* [Requirements]: Where a line holds the word "scene", copy that line.

───── Collected material

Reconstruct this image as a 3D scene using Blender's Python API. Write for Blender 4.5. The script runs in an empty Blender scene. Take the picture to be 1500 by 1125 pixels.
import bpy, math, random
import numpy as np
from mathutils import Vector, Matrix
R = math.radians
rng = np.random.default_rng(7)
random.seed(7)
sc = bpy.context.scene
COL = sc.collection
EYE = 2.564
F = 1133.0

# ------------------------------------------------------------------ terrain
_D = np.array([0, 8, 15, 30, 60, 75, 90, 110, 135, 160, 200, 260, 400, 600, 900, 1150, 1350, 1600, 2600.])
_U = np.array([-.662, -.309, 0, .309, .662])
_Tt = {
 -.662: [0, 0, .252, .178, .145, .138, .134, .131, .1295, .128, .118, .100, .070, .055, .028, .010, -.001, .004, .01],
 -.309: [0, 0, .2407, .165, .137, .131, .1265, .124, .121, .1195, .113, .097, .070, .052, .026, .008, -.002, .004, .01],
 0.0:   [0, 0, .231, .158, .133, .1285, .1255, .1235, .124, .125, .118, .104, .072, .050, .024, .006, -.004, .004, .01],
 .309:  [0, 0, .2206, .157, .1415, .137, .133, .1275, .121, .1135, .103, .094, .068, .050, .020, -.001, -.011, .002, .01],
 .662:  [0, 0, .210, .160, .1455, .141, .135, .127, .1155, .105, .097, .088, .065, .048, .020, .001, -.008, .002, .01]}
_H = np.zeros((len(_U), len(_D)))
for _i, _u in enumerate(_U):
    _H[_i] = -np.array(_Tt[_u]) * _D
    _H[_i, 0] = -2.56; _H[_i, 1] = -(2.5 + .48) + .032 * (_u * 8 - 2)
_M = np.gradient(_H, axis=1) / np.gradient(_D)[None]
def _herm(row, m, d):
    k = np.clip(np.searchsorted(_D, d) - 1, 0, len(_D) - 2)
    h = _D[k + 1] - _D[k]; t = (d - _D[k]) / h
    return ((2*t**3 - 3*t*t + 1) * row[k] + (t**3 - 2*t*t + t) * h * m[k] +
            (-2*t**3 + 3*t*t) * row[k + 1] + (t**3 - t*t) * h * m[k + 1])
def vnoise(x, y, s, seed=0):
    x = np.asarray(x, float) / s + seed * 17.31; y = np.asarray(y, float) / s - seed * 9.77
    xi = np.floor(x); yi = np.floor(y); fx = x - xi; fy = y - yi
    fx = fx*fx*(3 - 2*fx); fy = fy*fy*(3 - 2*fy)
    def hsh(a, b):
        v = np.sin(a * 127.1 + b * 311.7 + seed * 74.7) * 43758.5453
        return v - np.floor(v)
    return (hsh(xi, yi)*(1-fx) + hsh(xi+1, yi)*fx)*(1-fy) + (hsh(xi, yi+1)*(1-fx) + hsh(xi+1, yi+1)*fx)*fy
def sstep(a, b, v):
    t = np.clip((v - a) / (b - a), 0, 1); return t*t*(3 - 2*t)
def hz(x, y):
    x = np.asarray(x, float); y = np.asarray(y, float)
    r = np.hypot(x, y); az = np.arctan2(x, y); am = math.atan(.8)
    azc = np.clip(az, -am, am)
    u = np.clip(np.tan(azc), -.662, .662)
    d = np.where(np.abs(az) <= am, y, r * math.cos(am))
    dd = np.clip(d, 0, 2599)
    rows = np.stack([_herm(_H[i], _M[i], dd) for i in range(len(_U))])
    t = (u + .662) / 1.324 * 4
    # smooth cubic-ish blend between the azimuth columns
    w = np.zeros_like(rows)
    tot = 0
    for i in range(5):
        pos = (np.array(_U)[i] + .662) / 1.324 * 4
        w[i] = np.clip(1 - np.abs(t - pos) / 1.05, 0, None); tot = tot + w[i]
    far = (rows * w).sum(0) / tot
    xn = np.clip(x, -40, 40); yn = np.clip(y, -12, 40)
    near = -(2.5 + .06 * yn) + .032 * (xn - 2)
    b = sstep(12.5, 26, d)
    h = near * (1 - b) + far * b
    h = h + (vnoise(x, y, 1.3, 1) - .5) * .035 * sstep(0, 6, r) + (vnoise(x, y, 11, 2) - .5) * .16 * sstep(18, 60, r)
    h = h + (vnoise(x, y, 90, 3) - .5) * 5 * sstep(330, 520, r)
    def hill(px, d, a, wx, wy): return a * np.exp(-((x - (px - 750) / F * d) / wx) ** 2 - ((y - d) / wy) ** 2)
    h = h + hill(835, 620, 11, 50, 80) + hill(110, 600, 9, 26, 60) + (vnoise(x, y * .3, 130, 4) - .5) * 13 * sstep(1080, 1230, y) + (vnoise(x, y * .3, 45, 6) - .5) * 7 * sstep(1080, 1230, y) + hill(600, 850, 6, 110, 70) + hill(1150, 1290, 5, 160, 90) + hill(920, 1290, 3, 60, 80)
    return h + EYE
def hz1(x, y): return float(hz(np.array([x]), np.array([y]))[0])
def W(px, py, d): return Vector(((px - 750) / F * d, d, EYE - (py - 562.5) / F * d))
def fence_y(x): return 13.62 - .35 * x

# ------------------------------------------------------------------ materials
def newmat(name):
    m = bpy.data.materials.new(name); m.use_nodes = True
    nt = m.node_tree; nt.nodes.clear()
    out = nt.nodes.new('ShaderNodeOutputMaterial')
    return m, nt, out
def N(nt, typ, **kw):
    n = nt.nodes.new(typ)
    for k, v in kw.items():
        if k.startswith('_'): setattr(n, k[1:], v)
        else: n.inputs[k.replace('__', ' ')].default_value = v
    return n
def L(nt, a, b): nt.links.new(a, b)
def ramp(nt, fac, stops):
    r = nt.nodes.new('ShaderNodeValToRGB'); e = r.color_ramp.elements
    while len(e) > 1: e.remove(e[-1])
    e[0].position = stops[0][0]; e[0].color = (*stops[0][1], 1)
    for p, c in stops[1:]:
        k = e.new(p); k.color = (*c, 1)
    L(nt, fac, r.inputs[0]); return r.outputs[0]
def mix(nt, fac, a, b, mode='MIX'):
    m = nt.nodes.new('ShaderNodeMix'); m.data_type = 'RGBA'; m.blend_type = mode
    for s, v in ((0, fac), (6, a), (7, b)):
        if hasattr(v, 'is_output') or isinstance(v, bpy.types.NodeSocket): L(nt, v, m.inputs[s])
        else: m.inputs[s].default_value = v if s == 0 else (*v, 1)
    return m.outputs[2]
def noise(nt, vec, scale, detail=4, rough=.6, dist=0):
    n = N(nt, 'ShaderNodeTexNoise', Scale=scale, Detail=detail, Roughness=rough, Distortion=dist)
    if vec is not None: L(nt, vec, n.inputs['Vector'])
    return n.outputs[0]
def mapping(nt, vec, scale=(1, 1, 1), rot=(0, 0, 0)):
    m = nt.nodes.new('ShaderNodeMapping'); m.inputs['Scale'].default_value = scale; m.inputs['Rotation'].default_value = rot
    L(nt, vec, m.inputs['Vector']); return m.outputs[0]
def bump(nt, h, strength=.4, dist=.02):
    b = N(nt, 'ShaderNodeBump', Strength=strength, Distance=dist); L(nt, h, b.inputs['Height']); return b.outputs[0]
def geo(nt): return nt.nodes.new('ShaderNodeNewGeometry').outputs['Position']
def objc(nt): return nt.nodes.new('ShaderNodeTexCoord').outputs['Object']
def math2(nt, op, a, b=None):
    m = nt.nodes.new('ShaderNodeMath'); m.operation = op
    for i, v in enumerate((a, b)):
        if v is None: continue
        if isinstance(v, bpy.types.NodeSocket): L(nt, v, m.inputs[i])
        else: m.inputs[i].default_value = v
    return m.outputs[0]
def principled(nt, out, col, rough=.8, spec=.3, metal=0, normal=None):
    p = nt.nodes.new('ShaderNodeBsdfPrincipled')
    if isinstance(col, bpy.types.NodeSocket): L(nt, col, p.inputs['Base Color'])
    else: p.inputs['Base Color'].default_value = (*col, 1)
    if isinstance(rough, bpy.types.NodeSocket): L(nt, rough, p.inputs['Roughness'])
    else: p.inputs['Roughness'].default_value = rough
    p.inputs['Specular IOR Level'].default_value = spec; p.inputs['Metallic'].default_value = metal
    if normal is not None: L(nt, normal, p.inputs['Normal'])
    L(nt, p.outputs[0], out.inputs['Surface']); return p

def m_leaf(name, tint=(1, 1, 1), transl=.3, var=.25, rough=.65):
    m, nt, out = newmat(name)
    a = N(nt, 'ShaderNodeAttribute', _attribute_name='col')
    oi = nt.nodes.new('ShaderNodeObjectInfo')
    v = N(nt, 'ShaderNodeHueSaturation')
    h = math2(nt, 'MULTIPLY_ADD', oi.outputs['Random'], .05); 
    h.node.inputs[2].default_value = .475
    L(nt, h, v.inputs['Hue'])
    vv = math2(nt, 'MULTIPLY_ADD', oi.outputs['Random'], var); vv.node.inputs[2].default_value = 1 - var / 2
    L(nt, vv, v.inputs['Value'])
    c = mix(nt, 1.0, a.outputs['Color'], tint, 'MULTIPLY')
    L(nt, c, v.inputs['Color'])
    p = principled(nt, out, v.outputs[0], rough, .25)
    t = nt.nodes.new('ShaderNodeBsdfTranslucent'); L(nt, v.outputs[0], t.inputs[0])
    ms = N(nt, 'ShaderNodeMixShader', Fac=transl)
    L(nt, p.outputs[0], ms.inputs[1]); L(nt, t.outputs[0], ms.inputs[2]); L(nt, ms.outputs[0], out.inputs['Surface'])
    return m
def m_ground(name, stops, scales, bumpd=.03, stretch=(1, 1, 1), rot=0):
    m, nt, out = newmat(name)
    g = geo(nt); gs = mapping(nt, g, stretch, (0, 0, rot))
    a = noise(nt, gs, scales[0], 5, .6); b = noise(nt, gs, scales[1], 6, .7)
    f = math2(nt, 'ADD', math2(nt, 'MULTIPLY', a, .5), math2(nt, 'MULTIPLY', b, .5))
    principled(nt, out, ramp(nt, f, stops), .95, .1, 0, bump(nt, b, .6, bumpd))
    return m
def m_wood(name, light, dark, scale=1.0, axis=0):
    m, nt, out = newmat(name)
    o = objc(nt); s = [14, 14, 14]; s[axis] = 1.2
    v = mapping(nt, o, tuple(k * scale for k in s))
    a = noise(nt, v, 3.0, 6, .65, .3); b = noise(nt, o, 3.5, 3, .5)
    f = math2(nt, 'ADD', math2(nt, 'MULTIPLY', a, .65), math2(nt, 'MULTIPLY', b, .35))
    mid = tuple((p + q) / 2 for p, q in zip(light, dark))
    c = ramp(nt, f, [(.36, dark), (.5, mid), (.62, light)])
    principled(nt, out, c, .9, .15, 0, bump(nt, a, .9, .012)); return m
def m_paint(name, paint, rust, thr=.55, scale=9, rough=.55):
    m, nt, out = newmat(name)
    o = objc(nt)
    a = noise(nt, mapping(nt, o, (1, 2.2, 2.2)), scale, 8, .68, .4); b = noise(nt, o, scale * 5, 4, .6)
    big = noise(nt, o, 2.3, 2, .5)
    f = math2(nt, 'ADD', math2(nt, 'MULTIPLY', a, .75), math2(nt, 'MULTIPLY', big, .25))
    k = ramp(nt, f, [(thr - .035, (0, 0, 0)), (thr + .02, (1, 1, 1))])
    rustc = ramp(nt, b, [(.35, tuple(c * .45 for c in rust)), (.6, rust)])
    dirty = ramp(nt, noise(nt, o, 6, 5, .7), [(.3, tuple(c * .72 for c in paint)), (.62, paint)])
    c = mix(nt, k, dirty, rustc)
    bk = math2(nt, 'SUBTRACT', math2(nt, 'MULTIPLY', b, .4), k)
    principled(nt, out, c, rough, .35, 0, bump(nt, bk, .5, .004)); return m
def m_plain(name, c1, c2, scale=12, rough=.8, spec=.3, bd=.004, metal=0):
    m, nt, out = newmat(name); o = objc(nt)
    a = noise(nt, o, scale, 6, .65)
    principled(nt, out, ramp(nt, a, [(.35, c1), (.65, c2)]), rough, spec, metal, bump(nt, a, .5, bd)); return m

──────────

* [Answer]:
Reconstruct this image as a 3D scene using Blender's Python API. Write for Blender 4.5. The script runs in an empty Blender scene. Take the picture to be 1500 by 1125 pixels.
sc = bpy.context.scene